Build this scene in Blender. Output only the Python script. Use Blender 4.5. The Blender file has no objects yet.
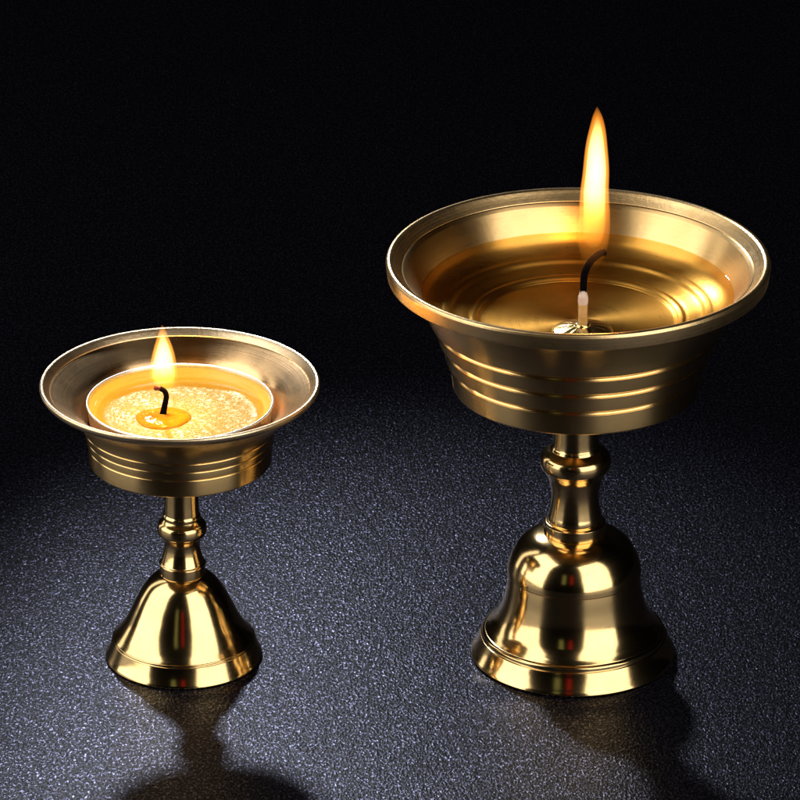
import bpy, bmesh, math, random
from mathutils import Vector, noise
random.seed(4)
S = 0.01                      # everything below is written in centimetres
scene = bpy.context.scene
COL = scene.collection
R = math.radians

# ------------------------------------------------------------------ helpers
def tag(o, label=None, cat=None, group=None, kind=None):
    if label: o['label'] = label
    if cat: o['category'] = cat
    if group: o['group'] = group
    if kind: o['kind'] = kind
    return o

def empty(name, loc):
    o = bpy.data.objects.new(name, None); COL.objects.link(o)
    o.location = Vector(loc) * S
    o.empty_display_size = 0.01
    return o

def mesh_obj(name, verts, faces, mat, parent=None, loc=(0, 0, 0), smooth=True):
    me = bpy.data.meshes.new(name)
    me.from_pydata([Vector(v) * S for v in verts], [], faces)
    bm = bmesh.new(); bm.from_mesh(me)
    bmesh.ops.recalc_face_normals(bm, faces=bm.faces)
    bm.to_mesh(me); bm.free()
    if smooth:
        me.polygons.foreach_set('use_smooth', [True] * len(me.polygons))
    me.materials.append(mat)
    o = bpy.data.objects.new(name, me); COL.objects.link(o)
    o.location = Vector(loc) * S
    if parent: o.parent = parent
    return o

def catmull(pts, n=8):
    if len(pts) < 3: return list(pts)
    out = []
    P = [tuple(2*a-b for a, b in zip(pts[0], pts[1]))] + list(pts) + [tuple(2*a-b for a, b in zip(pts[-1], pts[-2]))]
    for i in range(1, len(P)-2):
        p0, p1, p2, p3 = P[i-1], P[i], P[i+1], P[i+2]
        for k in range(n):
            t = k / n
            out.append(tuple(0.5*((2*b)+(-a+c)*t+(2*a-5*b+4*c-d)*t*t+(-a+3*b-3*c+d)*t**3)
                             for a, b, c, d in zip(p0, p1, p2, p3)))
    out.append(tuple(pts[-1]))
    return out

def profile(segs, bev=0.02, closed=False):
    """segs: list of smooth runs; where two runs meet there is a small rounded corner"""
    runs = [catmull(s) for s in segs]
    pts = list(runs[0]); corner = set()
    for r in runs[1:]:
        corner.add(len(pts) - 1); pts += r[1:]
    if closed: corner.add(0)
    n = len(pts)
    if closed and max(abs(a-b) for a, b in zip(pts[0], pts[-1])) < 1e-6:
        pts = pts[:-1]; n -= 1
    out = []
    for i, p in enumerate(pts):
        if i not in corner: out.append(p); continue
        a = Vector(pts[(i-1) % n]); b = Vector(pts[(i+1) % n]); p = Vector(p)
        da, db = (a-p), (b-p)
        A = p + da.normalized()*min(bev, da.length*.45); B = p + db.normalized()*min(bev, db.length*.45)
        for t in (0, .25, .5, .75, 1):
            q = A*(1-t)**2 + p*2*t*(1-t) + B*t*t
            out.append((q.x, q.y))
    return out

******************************

◆ **What you should do**:
Begin at the first line of the material and copy each line exactly through the one containing "R = math.radians". Omit pictures.

◆ **Solution to the exercise**:
Build this scene in Blender. Output only the Python script. Use Blender 4.5. The Blender file has no objects yet.
import bpy, bmesh, math, random
from mathutils import Vector, noise
random.seed(4)
S = 0.01                      # everything below is written in centimetres
scene = bpy.context.scene
COL = scene.collection
R = math.radians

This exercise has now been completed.